Casting Stories: My Final In-Person Pilot Test
Here’s a fun pilot season story from the old days:
We were looking for a male love interest. It was a series regular role, not the lead but an important part of the ensemble. The creators fell in love with an actor who was younger than the role was written. We tested him and the studio and network both pushed back with the same note: “He feels too young.” Too young to be with the actress we had cast (grrrrr… double standards,) and too young to have the job the character had.
Our prods picked up their broken hearts and we went back and started looking for the role, once again. But nobody had the original guy’s essence. So after some communication with the execs about our plan, the producers decided to fight for the young guy. We brought him in to read with the actress we had cast and the chemistry was BONKERS. (Like I get the vapors just *thinking* about their chemistry.) We had him read a new “on-the-job” scene that played into his youth. With those two pieces of footage, the execs gave us the go-ahead to have him test again.
Side note: No one is in this business to waste people’s time, and ultimately we are all on the same team with the same goal, which is why I want to make clear that through this entire process, we were talking to the studio and network about our intentions. If they had felt it was pointless, they would’ve told us to leave it, but they heard the producer’s passion and were open. That’s hugely important to this story.

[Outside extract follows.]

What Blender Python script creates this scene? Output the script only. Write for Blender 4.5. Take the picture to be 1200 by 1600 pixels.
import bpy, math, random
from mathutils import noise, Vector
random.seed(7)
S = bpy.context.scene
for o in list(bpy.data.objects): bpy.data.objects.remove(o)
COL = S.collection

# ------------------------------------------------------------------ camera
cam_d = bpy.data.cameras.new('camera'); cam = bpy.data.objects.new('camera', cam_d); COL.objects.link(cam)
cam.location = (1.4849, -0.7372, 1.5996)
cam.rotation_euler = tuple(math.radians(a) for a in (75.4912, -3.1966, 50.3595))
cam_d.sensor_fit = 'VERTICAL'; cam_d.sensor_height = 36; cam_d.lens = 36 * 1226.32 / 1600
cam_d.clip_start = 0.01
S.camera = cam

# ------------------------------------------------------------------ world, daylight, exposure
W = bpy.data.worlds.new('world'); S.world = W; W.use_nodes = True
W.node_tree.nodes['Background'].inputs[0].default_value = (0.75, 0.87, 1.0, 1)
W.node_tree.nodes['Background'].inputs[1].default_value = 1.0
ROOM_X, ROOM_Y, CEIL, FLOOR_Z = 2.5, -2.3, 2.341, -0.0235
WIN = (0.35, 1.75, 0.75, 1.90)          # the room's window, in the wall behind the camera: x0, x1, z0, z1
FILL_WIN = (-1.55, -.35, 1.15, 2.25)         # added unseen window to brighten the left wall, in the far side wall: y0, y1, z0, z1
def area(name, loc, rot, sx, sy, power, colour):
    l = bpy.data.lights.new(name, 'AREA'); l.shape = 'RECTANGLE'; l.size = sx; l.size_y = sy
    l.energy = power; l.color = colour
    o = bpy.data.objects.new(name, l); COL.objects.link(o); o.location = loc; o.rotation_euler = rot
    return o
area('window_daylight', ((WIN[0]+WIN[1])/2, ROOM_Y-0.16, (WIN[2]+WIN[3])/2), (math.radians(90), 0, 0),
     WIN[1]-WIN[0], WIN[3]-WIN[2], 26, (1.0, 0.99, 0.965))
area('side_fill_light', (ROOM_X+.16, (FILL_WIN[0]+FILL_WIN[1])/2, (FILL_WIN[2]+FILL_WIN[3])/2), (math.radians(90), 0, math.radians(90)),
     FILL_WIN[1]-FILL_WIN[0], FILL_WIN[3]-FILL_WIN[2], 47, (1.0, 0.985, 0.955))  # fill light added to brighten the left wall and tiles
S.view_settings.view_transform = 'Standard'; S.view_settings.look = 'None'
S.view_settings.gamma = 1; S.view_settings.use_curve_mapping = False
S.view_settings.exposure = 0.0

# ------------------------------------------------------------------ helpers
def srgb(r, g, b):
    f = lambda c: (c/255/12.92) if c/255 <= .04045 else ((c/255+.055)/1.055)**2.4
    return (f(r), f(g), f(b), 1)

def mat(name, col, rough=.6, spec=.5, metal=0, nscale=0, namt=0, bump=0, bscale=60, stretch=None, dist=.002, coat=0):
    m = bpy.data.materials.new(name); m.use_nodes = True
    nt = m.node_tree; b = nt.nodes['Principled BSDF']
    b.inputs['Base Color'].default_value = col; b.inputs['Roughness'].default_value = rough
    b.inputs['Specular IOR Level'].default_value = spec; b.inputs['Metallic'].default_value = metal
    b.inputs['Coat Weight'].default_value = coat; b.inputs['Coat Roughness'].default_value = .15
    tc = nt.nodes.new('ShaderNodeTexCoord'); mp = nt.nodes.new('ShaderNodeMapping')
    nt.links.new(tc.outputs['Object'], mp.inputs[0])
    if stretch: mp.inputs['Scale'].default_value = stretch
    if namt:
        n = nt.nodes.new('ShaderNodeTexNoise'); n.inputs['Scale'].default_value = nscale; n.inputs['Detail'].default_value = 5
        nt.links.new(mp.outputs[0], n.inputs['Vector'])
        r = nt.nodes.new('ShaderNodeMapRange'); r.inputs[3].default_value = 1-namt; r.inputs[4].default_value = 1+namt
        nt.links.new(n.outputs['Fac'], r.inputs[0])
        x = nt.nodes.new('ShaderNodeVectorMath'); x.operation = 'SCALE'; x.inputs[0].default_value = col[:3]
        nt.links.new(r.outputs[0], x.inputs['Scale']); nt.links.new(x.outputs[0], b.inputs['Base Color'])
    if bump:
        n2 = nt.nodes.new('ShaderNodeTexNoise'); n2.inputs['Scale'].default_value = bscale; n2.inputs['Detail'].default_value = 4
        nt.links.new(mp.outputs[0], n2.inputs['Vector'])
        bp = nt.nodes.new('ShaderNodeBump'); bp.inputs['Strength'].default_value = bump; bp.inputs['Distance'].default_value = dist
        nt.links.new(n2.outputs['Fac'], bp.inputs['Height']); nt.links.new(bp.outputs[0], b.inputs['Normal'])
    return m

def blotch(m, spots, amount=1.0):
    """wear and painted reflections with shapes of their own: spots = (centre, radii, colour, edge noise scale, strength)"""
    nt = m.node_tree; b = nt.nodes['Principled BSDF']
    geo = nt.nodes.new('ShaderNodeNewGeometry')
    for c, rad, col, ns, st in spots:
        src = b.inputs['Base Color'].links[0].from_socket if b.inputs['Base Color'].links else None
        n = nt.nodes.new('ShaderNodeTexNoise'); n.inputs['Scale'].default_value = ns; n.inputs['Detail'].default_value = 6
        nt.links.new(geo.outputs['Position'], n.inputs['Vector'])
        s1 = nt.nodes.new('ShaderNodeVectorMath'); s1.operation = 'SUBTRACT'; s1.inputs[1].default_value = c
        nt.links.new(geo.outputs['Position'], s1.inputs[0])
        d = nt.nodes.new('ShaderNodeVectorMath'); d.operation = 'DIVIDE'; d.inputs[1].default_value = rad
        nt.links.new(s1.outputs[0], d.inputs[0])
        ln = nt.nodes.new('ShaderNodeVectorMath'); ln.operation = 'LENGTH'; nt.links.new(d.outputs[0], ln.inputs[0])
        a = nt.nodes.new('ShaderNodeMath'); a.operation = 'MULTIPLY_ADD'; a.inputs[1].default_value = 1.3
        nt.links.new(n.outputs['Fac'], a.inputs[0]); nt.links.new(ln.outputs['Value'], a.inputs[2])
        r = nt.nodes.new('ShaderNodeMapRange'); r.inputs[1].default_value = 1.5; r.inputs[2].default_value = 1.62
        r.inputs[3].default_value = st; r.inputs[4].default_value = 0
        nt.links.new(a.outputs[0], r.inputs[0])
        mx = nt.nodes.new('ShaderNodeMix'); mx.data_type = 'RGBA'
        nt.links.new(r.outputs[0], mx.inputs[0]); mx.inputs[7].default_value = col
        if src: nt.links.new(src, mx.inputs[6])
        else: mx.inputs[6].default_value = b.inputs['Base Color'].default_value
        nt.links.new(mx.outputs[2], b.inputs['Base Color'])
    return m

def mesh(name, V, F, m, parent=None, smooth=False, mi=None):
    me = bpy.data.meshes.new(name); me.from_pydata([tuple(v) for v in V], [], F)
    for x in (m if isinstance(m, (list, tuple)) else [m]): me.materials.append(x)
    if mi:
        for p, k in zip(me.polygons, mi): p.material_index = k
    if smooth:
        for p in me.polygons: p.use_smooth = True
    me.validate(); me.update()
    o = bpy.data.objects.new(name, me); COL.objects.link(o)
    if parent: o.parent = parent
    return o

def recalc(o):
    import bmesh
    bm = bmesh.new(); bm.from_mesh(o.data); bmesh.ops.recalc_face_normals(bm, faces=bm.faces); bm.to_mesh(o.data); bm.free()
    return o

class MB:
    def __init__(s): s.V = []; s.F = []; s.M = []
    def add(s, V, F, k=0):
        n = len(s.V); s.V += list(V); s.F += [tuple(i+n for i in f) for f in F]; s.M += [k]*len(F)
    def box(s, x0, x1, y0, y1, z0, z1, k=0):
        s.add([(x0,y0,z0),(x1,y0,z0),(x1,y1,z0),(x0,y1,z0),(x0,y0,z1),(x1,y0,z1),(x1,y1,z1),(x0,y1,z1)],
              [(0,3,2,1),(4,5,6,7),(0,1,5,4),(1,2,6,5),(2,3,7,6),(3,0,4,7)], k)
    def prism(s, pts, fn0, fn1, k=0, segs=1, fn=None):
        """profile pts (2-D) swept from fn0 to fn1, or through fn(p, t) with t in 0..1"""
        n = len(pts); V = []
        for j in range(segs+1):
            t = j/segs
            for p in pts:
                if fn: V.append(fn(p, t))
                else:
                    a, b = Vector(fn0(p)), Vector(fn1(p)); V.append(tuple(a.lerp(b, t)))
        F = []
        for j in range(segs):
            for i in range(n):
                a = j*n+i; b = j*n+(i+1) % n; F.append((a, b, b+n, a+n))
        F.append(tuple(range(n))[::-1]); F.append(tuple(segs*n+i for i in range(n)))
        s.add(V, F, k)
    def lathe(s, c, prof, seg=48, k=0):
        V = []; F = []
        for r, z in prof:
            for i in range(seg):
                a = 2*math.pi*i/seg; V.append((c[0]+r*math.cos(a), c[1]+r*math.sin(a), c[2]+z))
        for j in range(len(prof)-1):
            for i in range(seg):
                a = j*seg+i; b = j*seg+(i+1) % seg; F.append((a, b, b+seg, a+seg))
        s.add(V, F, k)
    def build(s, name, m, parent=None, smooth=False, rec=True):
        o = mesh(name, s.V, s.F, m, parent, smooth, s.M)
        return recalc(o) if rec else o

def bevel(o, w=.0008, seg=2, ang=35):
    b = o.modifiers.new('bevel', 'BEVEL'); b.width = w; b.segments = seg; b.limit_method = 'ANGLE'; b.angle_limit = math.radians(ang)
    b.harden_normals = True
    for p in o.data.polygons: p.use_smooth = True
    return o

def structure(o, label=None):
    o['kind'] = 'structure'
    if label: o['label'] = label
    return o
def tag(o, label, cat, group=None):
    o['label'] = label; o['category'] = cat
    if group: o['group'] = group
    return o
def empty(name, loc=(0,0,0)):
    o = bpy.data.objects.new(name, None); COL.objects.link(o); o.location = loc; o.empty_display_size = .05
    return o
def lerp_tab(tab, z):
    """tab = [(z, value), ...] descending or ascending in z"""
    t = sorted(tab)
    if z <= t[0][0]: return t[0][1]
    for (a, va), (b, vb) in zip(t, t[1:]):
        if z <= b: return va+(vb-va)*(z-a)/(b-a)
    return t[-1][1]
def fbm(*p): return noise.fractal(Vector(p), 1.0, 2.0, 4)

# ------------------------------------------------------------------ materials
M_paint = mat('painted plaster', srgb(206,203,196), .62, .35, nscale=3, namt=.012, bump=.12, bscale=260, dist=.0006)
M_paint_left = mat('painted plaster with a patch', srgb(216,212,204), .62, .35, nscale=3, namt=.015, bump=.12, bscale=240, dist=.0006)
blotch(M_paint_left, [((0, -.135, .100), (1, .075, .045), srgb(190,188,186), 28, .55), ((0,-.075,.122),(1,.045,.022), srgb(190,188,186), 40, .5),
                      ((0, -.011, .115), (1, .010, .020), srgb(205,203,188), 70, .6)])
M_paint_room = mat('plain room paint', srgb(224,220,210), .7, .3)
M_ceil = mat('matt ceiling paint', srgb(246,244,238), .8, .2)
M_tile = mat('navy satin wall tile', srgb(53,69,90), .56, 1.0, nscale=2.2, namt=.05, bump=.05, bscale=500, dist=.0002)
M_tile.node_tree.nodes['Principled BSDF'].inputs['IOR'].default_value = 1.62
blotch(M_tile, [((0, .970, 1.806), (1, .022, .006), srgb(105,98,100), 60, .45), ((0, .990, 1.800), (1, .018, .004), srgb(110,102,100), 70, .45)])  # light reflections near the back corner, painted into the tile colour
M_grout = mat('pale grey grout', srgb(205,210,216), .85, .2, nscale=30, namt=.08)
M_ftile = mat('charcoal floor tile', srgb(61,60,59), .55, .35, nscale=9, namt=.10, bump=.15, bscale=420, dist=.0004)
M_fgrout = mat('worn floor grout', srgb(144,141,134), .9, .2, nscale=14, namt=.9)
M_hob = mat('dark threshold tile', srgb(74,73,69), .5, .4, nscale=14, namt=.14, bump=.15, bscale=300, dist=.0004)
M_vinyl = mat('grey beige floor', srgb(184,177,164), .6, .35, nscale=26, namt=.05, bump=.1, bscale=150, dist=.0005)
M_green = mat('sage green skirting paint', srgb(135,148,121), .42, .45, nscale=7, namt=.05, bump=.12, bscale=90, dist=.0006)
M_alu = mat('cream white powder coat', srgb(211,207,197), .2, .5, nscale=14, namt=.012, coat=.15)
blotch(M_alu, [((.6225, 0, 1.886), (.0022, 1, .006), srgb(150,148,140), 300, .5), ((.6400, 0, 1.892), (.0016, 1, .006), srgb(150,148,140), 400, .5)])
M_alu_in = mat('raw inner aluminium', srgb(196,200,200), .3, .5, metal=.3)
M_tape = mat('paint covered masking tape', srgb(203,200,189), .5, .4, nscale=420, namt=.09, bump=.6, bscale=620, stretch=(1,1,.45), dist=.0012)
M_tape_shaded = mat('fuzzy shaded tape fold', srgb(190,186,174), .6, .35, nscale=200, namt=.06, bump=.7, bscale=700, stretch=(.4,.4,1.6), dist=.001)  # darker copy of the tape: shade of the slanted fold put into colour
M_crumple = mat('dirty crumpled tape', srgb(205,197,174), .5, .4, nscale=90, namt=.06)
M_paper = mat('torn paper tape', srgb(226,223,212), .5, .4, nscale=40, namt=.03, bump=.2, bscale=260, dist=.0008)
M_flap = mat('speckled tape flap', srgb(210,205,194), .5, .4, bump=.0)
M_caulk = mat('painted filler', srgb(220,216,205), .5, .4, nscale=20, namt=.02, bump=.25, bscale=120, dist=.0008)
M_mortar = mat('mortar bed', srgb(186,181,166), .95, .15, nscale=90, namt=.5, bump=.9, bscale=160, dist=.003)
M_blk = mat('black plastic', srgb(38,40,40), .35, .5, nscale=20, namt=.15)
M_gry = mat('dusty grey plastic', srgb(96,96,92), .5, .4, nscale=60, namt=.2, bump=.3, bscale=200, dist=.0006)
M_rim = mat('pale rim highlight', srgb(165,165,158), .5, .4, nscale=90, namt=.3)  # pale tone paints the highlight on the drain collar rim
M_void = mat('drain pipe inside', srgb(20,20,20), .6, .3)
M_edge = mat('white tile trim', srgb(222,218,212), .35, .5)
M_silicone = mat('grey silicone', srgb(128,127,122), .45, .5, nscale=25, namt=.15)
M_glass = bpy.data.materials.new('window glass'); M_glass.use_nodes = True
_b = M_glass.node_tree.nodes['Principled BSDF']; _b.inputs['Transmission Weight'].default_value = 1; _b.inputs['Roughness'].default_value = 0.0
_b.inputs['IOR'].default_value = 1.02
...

He came to the studio and tested. Aced it. On to the network, which was the bigger hurdle. And again, this was a LIVE test. This dude knew he was climbing uphill and kept a great attitude, incredible energy and enthusiasm, bolstered by the passion we had oozed all over him. He showed up to the network test, clearly nervous, but the new material showed him off well. He did his read, left the room to wait outside and the head of the network turned to us with a thumbs up and said, “go for it.” The showrunner asked if we could tell him right then, the execs said absolutely and went back to work. Once the room was just us Casting folks and the producers, we brought the actor back in and the showrunner got to tell him, face to face, that he booked it.
Live tests were sooooooooo hard (and that’s the understatement of the century) and we didn’t always know the outcome in the room – sometimes the execs had to go and discuss or rewatch tape – but very occasionally, we got to the hug the actor and break the amazing news right in that moment.
That was the very last live test I experienced, and it was all the way back in early 2016. Everything has been on tape since then. I don’t miss the live tests. They were unbelievably stressful and they tanked many an actor who could’ve been great in those roles but who buckled under the pressure. But I’m so glad my final experience was with that young actor and that group of passionate creatives.